Si l'on a raison de distinguer la cendre gravelée, qui est produite par l'ustion de la lie de vin, d'avec le vrai tartre calciné ; doit-on mettre moins de différence entre cette même lie de vin brulée, et des cendres d'arbres telle qu'est la potasse ? Voyez POTASSE. Le Miscellanea chimica leydensia appelle cineres clavellati, les cendres de serments de vigne brulés en plein air. Autrefois l'on donnait aussi ce nom aux cendres de barrils ou tonneaux que l'on brulait : mais comme il était difficîle d'en retirer de cette manière autant que l'on en avait besoin, on a préféré de se servir de la potasse que l'on pouvait avoir en plus grande abondance. (-)

CENDRE BLEUE. Voyez BLEU.

CENDRES VERTES, (Histoire naturelle et Minéralogie) le nom de cendres a été donné fort improprement à cette substance, qui est une vraie mine de cuivre, d'une consistance terreuse, dont la couleur est d'un verd tantôt clair, tantôt foncé ; on l'appelle en latin aerugo nativa terrea. Voyez l'article VERD DE MONTAGNE. (-)

CENDRES de roquette, (Chimie et Art de la Verrerie) on les nomme aussi poudre de roquette, cendres de Sirie ou du Levant. Neri dit dans son Art de la Verrerie, que la roquette est la cendre d'une plante qui croit abondamment en Egypte et en Syrie, surtout près des bords de la mer. Cette plante n'est autre chose que le kali ; on la coupe vers le milieu de l'été lorsqu'elle est dans sa plus grande force ; on la fait sécher au soleil ; on la met en gerbes que l'on entasse les unes sur les autres, et que l'on brule ensuite pour en avoir les cendres : ce sont ces cendres que l'on nous envoye du Levant, et surtout de S. Jean d'Acre et de Tripoli ; les Verriers et les Savonniers s'en servent, elles sont chargées d'un sel très-acre et très-fixe que l'on en retire par la méthode ordinaire des lessives et des crystallisations, ou en en faisant évaporer la lessive à siccité. On faisait autrefois un très-grand cas du sel tiré de ces cendres ; soit qu'on lui attribuât plus de force qu'à d'autre, à cause du climat chaud qui le produit, soit que l'éloignement du pays d'où l'on tirait cette marchandise contribuât à en rehausser le prix : mais Kunckel nous avertit dans ses notes sur l'Art de la Verrerie de Neri, que la soude, la potasse, ou toutes sortes de cendres fournissent un sel aussi bon pour les usages de l'art de la Verrerie, que celui que l'on peut tirer de la roquette, pourvu que ce sel ait été convenablement purifié par de fréquentes solutions, évaporations, et calcinations. (-)

* CENDRES, (Histoire ancienne) reste des corps morts brulés, selon l'usage des anciens Grecs et Romains : on comprend aisément qu'ils pouvaient reconnaître les ossements ; mais comment séparaient-ils les cendres du corps d'avec celles du bucher ? Ils avaient dit le savant père Montfaucon, plusieurs manières d'empêcher qu'elles ne se confondissent ; l'une desquelles était d'envelopper le cadavre dans la toîle d'amiante ou lin incombustible, que les Grecs appellent asbestos.

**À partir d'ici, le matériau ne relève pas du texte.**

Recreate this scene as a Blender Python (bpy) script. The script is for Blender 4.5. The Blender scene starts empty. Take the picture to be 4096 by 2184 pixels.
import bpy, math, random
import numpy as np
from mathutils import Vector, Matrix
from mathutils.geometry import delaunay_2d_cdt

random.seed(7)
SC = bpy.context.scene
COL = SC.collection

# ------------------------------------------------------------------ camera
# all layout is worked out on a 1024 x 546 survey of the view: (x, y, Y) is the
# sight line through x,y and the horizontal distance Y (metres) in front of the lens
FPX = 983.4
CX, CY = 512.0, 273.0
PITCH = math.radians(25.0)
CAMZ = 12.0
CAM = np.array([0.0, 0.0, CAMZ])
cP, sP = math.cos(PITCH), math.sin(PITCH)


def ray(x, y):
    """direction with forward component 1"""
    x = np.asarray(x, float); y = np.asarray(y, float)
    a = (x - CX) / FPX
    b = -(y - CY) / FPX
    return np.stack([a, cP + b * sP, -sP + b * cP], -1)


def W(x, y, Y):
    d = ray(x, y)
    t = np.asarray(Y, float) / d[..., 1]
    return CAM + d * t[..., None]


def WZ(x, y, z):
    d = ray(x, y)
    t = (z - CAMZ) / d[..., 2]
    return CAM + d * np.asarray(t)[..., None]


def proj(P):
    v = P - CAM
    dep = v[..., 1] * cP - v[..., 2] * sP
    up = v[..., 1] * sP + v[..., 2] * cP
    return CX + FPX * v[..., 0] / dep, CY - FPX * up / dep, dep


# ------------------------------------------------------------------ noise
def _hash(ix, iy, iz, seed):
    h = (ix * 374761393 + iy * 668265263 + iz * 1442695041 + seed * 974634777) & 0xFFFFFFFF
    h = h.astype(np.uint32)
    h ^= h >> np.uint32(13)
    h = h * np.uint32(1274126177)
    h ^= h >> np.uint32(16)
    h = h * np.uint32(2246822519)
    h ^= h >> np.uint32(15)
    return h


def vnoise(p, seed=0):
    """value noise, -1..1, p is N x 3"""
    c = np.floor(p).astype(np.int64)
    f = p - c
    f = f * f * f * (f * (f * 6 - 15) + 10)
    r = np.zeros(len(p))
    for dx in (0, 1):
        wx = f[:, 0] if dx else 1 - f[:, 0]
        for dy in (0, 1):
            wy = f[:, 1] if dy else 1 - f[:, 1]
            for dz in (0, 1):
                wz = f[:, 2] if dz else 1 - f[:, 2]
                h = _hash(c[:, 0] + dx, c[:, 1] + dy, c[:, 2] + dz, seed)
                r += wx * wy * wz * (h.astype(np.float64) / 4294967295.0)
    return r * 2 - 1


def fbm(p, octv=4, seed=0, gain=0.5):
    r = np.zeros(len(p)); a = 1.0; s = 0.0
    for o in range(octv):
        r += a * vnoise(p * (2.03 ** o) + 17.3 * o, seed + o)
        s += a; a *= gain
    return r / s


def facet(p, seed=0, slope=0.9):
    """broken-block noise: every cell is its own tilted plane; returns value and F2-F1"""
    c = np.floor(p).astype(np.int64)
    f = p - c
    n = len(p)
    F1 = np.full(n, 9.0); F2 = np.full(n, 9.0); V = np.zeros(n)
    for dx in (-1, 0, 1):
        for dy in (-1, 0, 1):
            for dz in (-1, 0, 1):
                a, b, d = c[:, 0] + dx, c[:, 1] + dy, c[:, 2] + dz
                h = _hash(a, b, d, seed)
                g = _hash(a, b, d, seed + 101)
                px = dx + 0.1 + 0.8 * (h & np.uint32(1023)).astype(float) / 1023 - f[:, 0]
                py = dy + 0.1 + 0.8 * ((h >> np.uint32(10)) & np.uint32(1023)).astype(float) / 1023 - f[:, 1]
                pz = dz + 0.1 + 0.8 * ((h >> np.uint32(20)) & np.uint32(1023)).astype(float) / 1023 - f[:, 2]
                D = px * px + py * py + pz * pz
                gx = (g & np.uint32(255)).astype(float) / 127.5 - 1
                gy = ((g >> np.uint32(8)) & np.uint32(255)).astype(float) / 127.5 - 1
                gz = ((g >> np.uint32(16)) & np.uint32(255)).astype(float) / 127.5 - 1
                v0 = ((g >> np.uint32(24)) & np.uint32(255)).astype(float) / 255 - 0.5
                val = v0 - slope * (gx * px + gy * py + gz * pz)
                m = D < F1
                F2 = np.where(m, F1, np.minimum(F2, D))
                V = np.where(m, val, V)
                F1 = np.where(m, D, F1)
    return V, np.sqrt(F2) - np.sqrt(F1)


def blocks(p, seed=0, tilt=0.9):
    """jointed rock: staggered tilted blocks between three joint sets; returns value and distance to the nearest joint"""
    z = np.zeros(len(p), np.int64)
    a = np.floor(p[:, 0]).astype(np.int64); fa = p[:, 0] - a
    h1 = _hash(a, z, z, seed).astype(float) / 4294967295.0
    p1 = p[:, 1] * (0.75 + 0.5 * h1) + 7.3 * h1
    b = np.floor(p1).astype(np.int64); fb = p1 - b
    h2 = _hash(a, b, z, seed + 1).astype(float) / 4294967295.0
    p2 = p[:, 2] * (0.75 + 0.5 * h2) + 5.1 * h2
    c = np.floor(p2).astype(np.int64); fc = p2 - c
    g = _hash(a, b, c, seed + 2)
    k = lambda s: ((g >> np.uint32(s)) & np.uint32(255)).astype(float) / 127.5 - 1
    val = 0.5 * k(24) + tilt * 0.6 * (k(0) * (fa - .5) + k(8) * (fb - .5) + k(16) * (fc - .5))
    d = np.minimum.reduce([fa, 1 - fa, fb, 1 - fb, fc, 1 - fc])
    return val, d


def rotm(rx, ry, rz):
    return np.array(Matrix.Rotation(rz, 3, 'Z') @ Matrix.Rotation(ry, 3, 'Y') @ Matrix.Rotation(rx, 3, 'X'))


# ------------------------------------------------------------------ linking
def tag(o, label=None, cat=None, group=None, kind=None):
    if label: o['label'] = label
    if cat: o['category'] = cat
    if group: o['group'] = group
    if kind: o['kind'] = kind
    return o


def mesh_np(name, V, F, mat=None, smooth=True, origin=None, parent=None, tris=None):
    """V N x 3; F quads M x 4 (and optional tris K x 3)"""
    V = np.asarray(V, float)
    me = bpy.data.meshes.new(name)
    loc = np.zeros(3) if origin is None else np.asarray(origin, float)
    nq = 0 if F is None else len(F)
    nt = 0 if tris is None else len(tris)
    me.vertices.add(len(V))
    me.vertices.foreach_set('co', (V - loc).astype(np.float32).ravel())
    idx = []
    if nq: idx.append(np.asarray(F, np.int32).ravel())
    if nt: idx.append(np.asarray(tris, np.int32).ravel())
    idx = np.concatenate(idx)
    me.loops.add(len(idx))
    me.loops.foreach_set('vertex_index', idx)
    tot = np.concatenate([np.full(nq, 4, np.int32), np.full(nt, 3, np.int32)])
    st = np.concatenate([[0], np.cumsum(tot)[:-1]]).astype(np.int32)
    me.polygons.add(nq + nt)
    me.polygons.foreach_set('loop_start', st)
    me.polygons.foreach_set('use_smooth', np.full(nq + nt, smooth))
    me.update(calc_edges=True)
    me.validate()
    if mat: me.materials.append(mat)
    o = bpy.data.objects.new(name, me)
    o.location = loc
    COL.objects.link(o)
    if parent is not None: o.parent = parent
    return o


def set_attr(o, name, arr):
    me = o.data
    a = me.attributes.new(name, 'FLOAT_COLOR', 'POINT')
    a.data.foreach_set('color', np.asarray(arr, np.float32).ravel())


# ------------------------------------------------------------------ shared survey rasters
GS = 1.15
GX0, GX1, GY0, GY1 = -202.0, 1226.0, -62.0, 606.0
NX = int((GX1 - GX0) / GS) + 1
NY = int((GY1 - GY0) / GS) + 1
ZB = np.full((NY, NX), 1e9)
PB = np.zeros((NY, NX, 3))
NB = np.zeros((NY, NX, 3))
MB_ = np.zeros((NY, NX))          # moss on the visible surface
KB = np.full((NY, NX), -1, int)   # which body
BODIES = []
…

On découvrit à Rome en 1702 dans une vigne, à un mille de la porte majeure, une grande urne de marbre, dans laquelle était une toîle d'amiante : cette toîle avait neuf palmes romaines de longueur, et sept palmes de largeur ; c'est environ cinq pieds de large, sur plus de six et demi de long. Elle était tissue comme nos toiles, ses fils étaient gros comme ceux de la toîle de chanvre ; elle était usée et sale comme une vieille nappe de cuisine ; mais plus douce à manier et plus pliable qu'une étoffe de soie. On trouva dans cette toîle des ossements, avec un crane à demi-brulé. On avait mis sans-doute dans cette toîle le corps du défunt, afin que ses cendres ne s'écartassent point, et ne se mêlassent pas avec celles du bucher, d'où on les retira pour les transporter dans la grande tombe. On jeta cette toîle dans le feu, où elle resta longtemps sans être brulée ni endommagée. Le Père Montfaucon qui semble promettre plusieurs manières de séparer les cendres du mort de celles du bucher, n'indique pourtant que celle-ci. On rapportait les cendres de ceux qui mouraient au loin, dans leur pays ; et il n'était pas rare d'enfermer les cendres de plusieurs personnes dans une même urne. Voyez BUCHER, FUNERAILLES, URNE, TOMBEAU, etc.